**PROBLEM STATEMENT:**
Quote only the lines from the line containing "Write the bpy" to the line containing "random.seed(7)", with both of those lines included, please, exactly as written.

**INPUT MATERIAL:**
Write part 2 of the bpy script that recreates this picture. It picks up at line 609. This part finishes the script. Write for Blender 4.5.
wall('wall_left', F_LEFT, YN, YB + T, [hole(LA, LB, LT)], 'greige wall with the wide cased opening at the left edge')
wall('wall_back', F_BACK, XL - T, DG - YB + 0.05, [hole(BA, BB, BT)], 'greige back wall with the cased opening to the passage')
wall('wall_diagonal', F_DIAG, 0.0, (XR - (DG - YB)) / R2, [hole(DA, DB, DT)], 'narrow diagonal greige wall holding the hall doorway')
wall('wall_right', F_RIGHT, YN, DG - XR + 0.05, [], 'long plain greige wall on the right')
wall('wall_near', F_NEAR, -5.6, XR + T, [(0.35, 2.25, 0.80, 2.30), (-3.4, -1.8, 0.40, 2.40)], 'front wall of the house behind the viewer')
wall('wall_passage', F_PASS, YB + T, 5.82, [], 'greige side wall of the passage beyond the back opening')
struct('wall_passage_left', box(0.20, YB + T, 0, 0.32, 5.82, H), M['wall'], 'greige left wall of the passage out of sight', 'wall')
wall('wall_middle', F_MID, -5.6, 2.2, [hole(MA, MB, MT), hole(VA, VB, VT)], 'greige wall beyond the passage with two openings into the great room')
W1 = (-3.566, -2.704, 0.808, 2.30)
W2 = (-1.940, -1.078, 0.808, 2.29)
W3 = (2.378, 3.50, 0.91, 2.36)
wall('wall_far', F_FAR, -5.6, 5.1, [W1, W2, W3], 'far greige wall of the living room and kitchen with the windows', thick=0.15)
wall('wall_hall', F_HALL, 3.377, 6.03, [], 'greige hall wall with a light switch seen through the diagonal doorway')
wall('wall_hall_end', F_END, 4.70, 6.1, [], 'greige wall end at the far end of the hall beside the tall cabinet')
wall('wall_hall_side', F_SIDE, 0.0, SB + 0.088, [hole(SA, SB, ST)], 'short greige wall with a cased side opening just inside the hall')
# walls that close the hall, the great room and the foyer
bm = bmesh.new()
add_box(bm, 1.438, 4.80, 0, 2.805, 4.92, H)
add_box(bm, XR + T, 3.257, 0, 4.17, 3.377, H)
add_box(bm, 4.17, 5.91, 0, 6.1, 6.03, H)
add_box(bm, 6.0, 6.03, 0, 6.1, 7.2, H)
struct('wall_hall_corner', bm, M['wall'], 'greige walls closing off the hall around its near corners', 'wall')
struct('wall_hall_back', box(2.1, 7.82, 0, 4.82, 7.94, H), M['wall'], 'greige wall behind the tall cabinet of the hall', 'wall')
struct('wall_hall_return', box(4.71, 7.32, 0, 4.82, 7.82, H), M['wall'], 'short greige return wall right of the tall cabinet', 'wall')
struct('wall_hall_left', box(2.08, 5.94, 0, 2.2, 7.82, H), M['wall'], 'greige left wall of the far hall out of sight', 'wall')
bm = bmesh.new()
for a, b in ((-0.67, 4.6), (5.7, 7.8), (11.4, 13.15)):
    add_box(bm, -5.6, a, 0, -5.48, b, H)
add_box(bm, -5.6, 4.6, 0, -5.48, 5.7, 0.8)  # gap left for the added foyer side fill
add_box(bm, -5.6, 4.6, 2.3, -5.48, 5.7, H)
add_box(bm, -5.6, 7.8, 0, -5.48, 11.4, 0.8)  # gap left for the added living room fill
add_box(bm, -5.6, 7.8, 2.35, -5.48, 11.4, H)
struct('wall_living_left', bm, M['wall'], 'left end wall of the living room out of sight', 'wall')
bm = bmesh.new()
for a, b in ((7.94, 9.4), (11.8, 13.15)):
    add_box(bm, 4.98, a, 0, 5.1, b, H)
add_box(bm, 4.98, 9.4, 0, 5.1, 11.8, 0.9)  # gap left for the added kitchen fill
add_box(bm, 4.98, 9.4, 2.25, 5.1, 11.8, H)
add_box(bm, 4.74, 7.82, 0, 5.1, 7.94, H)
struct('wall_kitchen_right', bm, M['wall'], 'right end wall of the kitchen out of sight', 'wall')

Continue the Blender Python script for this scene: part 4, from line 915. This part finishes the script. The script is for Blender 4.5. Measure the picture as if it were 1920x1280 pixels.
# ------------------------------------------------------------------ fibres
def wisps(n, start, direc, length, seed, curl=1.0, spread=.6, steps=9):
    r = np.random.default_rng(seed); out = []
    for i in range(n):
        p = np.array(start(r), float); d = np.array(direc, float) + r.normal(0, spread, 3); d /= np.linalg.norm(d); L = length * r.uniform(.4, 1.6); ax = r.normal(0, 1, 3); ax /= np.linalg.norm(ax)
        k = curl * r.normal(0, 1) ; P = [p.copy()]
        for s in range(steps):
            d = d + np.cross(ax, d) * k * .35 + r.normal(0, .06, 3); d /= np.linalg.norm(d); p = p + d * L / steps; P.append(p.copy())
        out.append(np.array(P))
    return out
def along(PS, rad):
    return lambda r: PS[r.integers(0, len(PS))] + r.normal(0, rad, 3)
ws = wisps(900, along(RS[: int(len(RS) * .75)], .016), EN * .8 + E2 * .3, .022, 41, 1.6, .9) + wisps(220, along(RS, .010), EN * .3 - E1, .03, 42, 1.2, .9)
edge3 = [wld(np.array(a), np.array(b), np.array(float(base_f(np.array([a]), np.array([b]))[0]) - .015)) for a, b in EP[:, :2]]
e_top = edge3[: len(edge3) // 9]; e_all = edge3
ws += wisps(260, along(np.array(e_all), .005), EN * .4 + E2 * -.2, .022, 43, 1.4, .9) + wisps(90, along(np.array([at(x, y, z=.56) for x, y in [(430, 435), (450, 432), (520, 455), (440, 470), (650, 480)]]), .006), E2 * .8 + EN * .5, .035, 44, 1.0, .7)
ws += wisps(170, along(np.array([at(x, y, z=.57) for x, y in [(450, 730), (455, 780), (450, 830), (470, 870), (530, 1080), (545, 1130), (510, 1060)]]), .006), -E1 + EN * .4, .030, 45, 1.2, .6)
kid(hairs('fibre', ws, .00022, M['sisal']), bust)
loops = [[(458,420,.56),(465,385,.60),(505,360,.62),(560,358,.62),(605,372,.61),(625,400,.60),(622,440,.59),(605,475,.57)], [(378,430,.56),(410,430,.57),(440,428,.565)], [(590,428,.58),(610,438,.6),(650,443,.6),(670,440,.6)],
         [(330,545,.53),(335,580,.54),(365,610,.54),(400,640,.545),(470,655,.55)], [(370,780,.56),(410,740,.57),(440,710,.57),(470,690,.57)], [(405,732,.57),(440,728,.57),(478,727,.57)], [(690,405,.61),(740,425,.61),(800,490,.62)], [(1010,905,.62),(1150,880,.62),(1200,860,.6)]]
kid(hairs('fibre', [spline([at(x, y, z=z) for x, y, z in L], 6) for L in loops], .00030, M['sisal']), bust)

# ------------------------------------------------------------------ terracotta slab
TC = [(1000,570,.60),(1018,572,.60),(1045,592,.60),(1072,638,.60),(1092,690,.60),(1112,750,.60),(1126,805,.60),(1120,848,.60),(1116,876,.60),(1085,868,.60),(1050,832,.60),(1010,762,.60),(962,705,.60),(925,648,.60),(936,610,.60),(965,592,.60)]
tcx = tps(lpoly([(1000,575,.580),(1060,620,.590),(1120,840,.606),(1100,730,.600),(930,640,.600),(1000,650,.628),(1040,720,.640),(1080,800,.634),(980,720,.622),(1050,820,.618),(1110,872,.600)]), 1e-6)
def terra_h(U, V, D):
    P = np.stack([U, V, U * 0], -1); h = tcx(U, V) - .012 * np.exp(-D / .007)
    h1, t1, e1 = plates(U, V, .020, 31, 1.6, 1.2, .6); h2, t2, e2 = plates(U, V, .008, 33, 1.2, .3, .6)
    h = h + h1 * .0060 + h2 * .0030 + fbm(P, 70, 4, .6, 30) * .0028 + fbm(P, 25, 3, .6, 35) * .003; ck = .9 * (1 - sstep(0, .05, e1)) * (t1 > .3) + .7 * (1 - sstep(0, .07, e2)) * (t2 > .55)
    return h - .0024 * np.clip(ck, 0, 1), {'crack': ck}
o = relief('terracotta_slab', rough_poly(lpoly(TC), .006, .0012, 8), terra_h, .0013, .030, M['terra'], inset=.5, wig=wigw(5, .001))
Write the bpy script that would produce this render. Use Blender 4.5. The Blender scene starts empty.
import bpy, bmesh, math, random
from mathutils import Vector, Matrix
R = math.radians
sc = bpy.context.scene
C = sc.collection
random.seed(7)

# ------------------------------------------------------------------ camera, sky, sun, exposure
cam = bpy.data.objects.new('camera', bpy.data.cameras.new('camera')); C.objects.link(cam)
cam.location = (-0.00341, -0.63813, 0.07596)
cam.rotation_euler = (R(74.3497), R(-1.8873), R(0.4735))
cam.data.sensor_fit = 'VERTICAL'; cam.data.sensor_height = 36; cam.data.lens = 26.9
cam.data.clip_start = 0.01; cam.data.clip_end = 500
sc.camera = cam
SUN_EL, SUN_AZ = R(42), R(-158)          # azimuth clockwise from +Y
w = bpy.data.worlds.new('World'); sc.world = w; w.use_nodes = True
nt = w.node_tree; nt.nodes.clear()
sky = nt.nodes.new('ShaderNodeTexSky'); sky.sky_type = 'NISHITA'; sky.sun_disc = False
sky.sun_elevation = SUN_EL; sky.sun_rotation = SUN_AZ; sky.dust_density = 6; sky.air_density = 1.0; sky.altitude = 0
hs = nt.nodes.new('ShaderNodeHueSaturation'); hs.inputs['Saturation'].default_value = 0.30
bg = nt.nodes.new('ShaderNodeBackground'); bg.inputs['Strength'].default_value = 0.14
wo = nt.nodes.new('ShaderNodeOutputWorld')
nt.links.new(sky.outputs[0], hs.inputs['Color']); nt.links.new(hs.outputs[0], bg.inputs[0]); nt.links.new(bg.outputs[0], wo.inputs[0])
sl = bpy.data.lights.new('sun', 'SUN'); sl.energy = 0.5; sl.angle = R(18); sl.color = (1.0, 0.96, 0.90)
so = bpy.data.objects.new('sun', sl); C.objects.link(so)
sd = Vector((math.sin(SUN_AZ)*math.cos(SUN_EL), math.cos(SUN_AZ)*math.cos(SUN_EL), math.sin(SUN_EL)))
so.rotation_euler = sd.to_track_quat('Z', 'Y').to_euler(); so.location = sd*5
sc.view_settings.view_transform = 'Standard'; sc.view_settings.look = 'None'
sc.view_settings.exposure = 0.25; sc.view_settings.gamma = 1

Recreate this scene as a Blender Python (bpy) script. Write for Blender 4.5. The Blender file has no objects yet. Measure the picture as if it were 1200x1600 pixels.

**TASK RESPONSE:**
Write the bpy script that would produce this render. Use Blender 4.5. The Blender scene starts empty.
import bpy, bmesh, math, random
from mathutils import Vector, Matrix
R = math.radians
sc = bpy.context.scene
C = sc.collection
random.seed(7)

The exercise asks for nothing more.